Earth Surface Processes and Landforms | 2018
Mary H. Nichols; Christopher S. Magirl; Nathan F. Sayre; Jeremy R. Shaw
Control over water supply and distribution is critical for agriculture in drylands where manipulating surface runoff often serves the dual purpose of erosion control. However, little is known of the geomorphic impacts and legacy effects of rangeland water manipulation infrastructure, especially if not maintained. This study investigated the geomorphic impacts of structures such as earthen berms, water control gates, and stock tanks, in a semiarid rangeland in the southwestern USA that is responding to both regional channel incision that was initiated over a century ago, and a more recent land use change that involved cattle removal and abandonment of structures. The functional condition of remnant structures was inventoried, mapped, and assessed using aerial imagery and lidar data. Headcut initiation, scour, and channel incision associated with compromised lateral channel berms, concrete water control structures, floodplain water spreader berms, and stock tanks were identified as threats to floodplains and associated habitat.
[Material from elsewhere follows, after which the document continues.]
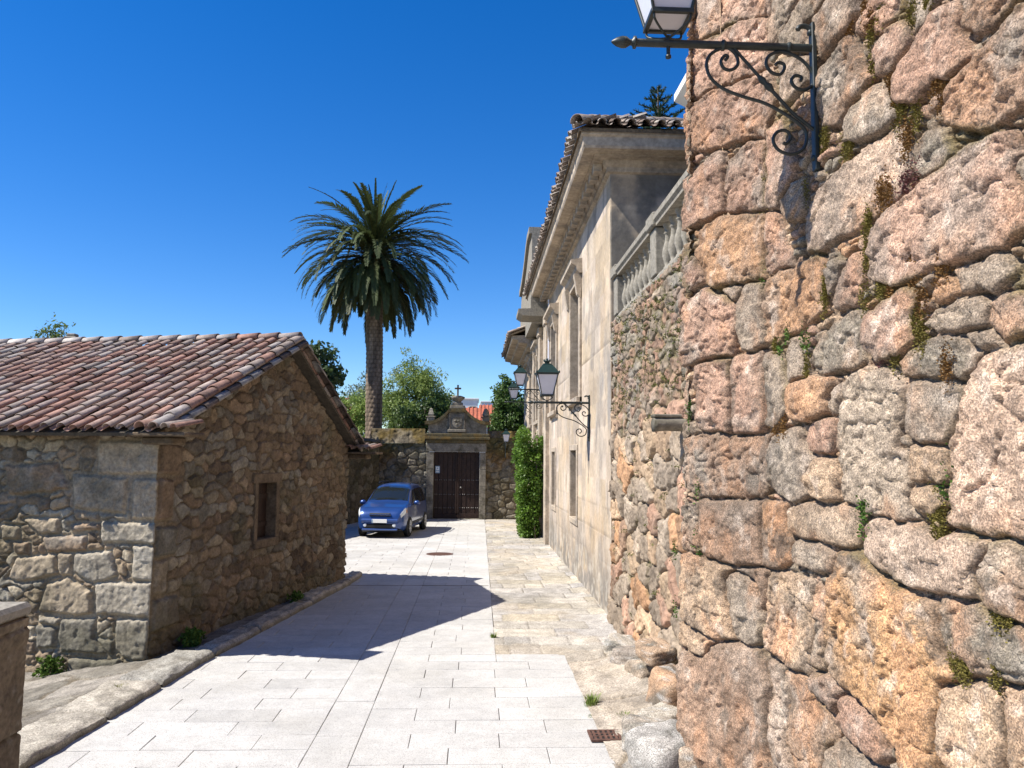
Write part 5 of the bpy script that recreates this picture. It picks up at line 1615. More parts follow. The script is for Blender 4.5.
for i in range(NF):
    u = (i + .5) / NF
    az = i * 2.39996 + rp.normal(0, .12)
    th0 = R(88 - 12 * u / .035 if u < .035 else 60 - 88 * ((u - .035) / .965) ** .9 + rp.normal(0, 5))
    L = 3.7 + .8 * math.sin(math.pi * min(1, u * 1.3 + .1)) + rp.normal(0, .22)
    if u < .035: L = 3.35 + rp.normal(0, .2)
    bend = R(14 if u < .035 else 62 + 22 * min(1, u * 2) + rp.normal(0, 9))
    if u > .75: bend *= .72
    L *= .96
    st = 26
    p = np.array([PX, PY, PZ + .45 - 1.1 * u]); ca, sa = math.cos(az), math.sin(az)
    young = max(0, 1 - u * 12)
    tone = (.7 + .6 * rp.random())
    cbase = np.array((.060, .080, .028)) * (1 - young) + np.array((.085, .12, .06)) * young
    if u > .86: cbase = cbase * .7 + np.array((.06, .05, .025)) * .3
    side = np.array([-sa, ca, 0.])
    prev = None
    twist = rp.normal(0, .25)
    for s in range(st + 1):
        t = s / st
        th = max(th0 - bend * t ** 1.25, R(-84))
        d = np.array([ca * math.cos(th), sa * math.cos(th), math.sin(th)])
        upv = np.cross(side, d) * -1
        if upv[2] < 0 and th > -1.4: upv = -upv
        if s: p = p + d * (L / st)
        w = .035 * (1 - .8 * t)
        cur = [p - side * w, p + side * w, p + upv * w * .8]
        if prev is not None:
            base = k0
            V += prev + cur; C += [np.array((.10, .10, .035))] * 6
            Q += [(base, base + 1, base + 4, base + 3), (base + 1, base + 2, base + 5, base + 4), (base + 2, base, base + 3, base + 5)]
            k0 += 6
        prev = [q.copy() for q in cur]
        if t > .10:
            ll = .52 * (math.sin(math.pi * min(1, (t - .06) / .97 * .93 + .04)) ** .6) * (1 - .25 * t) * (.62 if young else 1)
            for sg in (-1, 1):
                for q in (0, .5):
                    sw = side * math.cos(twist) + upv * math.sin(twist)
                    ld = d * (.95 + .5 * t + .6 * young) + sw * sg * (.85 - .45 * young) + upv * (.28 + rp.normal(0, .14))
                    ld = ld / np.linalg.norm(ld)
                    root = p - d * (L / st) * q
                    lw = np.cross(ld, upv); lw = lw / (np.linalg.norm(lw) + 1e-6) * .034
                    l = ll * (.85 + .3 * rp.random())
                    m1_ = root + ld * l * .5; tip = root + ld * l + np.array([0, 0, -.12 * l])
                    V += [root - lw * .6, root + lw * .6, m1_ + lw, m1_ - lw, tip]
                    c = cbase * tone * (.8 + .4 * rp.random())
                    C += [c] * 4 + [c * 1.15]
                    Q += [(k0, k0 + 1, k0 + 2, k0 + 3), (k0 + 3, k0 + 2, k0 + 4, -1)]
                    k0 += 5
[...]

Almost half of 27 identified lateral channel berms (48%) have been breached and 15% have experienced lateral scour; 18% of 218 shorter water spreader berms have been breached and 17% have experienced lateral scour. A relatively small number of 117 stock tanks (6%) are identified as structurally compromised based on analysis of aerial imagery, although many currently do not provide consistent water supplies. In some cases, the onset of localized disturbance is recent enough that opportunities for mitigation can be identified to alter the potentially damaging erosion trajectories that are ultimately driven by regional geomorphic instability. Understanding the effects of prior land use and remnant structures on channel and floodplain morphologic condition is critical because both current land management and future land use options are constrained by inherited land use legacy effects.